Whatever method is adopted to arrive at a just and reasonable apportionment, we expect a business would be able to justify that method by reference to its records. It is not acceptable for businesses to deem, without evidence, portions of their borrowing as relating to a particular property or type of property in order to contrive to minimise the restriction on the interest that may be deducted.

Example 6

A property business has been in existence for many years and has a single account through which all business receipts and borrowings are made. Over the life of the business there have been many property acquisitions, refurbishments and sales but at 6 April 2017 it owns ten properties. These are six residential with a total original cost of £2m and four commercial with a total original cost of £6m. So for 2017/18, 2/8 (25%) of the costs of borrowing would be considered to refer to residential properties (and be restricted in accordance with PIM2056) and 6/8 (75%) would refer to commercial properties and be allowable.

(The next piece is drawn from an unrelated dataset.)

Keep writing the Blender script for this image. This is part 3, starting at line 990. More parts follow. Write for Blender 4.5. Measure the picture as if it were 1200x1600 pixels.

Where a business has a single account/borrowing facility for the whole business with no separate tranches of borrowings for specific purposes, it is not possible to ascertain whether a repayment relates to a specific property. We would not accept a method whereby a repayment or reduction of such a facility is deemed to relate to a particular type of property. Instead the repayment is of the loan facility as a whole and the interest costs must be apportioned on a just and reasonable basis.